### Direction:
Repeat every line, exactly, from the very first through the one where "R = math.radians" appears. Add nothing else.

START Given material

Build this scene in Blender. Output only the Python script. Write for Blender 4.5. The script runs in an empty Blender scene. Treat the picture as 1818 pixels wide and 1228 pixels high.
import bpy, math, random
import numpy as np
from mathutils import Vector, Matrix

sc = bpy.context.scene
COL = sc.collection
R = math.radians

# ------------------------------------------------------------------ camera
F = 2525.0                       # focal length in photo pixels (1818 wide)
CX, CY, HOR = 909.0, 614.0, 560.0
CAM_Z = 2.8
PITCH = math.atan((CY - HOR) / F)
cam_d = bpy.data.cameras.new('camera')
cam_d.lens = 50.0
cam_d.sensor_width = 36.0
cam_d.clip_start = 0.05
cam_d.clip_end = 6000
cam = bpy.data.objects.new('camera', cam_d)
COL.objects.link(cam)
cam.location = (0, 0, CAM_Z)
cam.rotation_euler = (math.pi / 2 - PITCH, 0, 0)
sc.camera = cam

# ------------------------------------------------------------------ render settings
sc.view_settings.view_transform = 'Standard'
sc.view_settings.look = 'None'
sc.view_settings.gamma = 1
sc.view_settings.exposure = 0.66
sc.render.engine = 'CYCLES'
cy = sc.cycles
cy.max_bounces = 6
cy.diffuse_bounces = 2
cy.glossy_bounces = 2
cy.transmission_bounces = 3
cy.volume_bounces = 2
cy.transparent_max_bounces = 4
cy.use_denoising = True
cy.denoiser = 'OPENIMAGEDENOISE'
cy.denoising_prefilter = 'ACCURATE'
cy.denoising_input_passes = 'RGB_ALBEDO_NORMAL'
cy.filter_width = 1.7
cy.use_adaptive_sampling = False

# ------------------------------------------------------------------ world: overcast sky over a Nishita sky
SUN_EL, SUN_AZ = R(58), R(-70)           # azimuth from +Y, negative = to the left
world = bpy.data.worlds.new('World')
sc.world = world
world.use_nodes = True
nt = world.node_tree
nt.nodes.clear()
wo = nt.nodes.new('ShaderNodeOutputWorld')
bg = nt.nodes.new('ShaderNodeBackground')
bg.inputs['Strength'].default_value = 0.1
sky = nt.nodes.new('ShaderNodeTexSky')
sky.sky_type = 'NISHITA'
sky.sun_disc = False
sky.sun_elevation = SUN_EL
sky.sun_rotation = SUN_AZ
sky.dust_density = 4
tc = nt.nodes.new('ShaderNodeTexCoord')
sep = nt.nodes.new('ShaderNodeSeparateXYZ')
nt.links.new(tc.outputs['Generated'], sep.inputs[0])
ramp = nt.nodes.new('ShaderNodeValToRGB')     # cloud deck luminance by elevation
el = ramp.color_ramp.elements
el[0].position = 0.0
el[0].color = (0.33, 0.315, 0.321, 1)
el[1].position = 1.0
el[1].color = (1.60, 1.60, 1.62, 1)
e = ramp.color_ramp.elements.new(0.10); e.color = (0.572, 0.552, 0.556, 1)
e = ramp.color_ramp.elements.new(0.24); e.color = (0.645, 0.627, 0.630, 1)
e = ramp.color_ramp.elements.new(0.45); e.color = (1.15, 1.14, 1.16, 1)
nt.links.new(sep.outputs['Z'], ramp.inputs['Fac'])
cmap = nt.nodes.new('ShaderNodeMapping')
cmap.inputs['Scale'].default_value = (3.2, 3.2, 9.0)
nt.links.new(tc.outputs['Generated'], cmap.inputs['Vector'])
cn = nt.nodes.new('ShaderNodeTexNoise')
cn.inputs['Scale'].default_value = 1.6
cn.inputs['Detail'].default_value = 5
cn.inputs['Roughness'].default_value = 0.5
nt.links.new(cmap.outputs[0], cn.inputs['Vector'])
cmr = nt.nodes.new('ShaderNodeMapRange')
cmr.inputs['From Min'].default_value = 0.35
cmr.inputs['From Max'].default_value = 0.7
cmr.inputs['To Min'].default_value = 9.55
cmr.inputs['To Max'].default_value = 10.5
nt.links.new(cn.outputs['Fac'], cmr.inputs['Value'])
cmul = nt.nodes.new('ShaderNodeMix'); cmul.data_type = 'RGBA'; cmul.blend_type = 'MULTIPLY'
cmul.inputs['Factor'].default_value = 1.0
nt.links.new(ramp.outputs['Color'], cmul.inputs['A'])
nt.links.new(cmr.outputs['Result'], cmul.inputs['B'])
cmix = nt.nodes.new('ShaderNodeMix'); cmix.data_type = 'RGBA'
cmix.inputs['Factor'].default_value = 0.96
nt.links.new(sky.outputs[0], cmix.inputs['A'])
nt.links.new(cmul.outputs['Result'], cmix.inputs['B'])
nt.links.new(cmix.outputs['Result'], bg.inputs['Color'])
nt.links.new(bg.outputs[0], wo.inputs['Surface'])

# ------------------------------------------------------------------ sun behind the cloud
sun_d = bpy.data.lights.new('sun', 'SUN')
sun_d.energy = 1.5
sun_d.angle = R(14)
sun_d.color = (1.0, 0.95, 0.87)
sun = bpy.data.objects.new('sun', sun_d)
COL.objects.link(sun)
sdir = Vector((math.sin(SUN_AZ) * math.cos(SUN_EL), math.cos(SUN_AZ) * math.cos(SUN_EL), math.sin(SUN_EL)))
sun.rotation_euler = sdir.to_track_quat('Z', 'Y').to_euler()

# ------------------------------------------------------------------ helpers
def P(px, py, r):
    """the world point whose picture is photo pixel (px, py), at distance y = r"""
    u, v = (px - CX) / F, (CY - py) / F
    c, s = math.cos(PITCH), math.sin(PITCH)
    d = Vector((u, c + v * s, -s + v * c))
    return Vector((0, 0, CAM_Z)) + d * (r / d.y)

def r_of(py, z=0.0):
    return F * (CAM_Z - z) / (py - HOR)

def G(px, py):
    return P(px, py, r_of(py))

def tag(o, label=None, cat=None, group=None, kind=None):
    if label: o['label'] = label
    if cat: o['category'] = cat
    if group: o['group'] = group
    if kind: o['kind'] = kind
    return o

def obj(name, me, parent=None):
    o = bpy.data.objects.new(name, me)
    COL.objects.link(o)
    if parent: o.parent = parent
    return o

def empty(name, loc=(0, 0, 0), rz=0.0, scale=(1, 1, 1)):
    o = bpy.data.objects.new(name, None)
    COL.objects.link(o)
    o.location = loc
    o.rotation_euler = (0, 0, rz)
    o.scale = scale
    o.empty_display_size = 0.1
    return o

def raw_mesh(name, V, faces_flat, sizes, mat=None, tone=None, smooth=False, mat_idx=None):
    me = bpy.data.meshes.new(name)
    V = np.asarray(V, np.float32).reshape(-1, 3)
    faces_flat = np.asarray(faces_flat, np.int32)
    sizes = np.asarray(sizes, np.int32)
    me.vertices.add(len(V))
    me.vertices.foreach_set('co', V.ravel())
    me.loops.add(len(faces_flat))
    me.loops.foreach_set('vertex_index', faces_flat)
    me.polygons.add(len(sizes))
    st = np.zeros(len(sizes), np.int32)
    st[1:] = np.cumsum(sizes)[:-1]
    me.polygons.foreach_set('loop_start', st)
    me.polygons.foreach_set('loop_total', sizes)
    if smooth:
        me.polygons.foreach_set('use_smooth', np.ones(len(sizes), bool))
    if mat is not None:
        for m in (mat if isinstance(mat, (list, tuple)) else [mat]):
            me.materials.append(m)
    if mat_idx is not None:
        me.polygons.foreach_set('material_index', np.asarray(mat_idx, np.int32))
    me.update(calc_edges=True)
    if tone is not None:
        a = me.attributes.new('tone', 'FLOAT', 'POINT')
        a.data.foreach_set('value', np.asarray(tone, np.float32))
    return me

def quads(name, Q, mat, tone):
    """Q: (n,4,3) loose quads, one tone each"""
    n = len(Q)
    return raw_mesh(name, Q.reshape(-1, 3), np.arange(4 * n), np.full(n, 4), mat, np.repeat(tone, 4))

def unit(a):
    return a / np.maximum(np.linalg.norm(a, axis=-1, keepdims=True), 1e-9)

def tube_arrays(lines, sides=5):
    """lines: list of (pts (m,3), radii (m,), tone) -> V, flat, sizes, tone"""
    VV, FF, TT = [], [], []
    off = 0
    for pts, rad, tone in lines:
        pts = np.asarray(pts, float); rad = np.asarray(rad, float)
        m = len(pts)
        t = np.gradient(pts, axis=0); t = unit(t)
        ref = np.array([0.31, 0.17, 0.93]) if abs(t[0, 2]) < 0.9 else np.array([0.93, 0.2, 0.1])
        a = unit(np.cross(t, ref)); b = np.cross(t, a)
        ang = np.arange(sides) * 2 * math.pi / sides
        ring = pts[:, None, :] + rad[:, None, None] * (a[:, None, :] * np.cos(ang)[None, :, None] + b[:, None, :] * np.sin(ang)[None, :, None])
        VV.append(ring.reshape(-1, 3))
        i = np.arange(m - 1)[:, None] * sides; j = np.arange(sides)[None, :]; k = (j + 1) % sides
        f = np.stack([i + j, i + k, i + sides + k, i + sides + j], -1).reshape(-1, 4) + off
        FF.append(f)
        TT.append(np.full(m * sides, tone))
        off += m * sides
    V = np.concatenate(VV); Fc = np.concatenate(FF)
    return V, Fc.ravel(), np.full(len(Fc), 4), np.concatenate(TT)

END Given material

### Answer to the task:
Build this scene in Blender. Output only the Python script. Write for Blender 4.5. The script runs in an empty Blender scene. Treat the picture as 1818 pixels wide and 1228 pixels high.
import bpy, math, random
import numpy as np
from mathutils import Vector, Matrix

sc = bpy.context.scene
COL = sc.collection
R = math.radians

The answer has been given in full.